On n’en est évidemment pas là. Surtout que l’appétit pour l’utopie et l’aventure reste en général des plus modestes sous nos tièdes et tempérées latitudes. Lors d’un crispant face-à-face dans les colonnes de «La Gruyère», on a pu ainsi récemment entendre les deux candidats à la succession d’Isabelle Chassot au gouvernement fribourgeois — le socialiste Steiert et le PDC Siggen — faire assaut de reniement. Steiert jurant qu’il n’était pas si à gauche que pouvaient le suggérer ses votes au Conseil national et qu’il appartenait en réalité à l’aile droite du PS, Siggen s’agaçant au contraire de la réputation qu’on lui faisait d’appartenir, lui, à la tendance Sonderbund et droitière du PDC, alors qu’il n’était dans le tréfonds de son âme qu’un humble, qu’un inoffensif, qu’un pâle centriste.

De son côté, l’homo helveticus n’aimerait pas non plus, nous dit-on — pas plus en tout cas que ses dirigeants –, renverser les tables, fussent-elles celles du café du commerce.

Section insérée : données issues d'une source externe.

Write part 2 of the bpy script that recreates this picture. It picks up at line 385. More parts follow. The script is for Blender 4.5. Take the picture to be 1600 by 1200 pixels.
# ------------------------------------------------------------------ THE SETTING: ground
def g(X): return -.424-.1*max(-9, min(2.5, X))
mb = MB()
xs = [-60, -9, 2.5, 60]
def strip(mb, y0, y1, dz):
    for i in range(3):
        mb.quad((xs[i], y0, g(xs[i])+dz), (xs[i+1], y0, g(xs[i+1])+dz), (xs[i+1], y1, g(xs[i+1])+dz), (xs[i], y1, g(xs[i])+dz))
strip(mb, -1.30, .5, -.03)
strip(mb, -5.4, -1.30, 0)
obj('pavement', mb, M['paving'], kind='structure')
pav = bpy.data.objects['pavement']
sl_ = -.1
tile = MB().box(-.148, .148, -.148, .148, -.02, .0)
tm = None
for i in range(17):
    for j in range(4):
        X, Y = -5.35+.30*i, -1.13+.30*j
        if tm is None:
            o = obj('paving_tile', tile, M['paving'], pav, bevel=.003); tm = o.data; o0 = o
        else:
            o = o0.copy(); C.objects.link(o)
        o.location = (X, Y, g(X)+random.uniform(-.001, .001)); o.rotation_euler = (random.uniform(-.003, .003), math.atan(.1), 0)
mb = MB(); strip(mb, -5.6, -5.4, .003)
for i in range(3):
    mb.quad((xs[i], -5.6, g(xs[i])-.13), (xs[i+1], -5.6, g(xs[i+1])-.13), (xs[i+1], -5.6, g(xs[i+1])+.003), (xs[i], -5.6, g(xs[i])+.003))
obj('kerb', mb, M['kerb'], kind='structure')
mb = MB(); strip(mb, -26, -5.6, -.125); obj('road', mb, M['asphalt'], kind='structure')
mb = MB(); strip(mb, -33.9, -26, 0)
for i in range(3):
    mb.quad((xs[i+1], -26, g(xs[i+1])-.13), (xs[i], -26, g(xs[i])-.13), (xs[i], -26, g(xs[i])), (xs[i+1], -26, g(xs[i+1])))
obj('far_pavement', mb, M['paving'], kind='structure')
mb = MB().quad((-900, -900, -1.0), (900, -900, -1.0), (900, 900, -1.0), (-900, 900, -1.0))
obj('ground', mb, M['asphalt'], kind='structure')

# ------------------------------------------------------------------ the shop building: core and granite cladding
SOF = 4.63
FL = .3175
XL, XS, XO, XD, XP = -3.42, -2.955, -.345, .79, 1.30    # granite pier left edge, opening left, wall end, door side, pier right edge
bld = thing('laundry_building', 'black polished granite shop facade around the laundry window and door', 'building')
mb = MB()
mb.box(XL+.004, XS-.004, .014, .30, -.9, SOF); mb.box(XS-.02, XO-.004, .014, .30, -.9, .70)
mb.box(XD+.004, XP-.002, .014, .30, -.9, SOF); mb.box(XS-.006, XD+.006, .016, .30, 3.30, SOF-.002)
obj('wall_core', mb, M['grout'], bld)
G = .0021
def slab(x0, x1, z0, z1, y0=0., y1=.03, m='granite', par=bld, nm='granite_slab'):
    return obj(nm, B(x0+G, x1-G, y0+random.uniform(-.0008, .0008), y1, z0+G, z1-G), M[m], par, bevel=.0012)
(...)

Prêt à vitupérer à journée faite contre les gros, les gras qui se mangent leurs millions annuels de revenus, bonus et autres gâteries intimes. Mais muet soudain lorsqu’il s’agit d’évoquer sa propre rémunération. Plutôt parler sexe et/ou foot que pognon.

Et puis, il y a les esprits froids, calculettes en mains, dont cela semble être la vocation: doucher les plus beaux enthousiasmes. Eux nous assènent que la réduction d’écart de 1 à 12 entre les salaires, se faisant évidemment par le bas plutôt que par le haut, aboutirait à une chute vertigineuse des recettes fiscales. Où donc alors l’Etat asséché couperait-il, si ce n’est d’abord dans les dépenses sociales? Autrement dit: petites gens, prenez garde à ne pas vous entuber vous-mêmes avec ces nobles idées, cet égalitarisme de contes pour enfants.

Enfin, il y a les tordus, ceux qui n’adorent rien tant que chercher — et surtout trouver — le diable dans les détails: en aboutissant, l’initiative 1:12 enlèverait le pain de la bouche des syndicats, dont l’une des tâches consiste bien à négocier les rémunérations avec le patronat. Adieu donc ces mécaniques de précision tellement suisses que sont les conventions collectives et l’art tout aussi prudent du cas par cas.

Avec tant d’ennemis, se dit-on, le seul 1:12 dont l’initiative des jeunes socialistes pourrait se rapprocher, c’est celui de son score dans les urnes. A moins que la simple envie, la basse jalousie, ne remplacent dans les coeurs au moment du vote le goût d’une utopie certes nécessaire, mais in fine beaucoup moins répandu.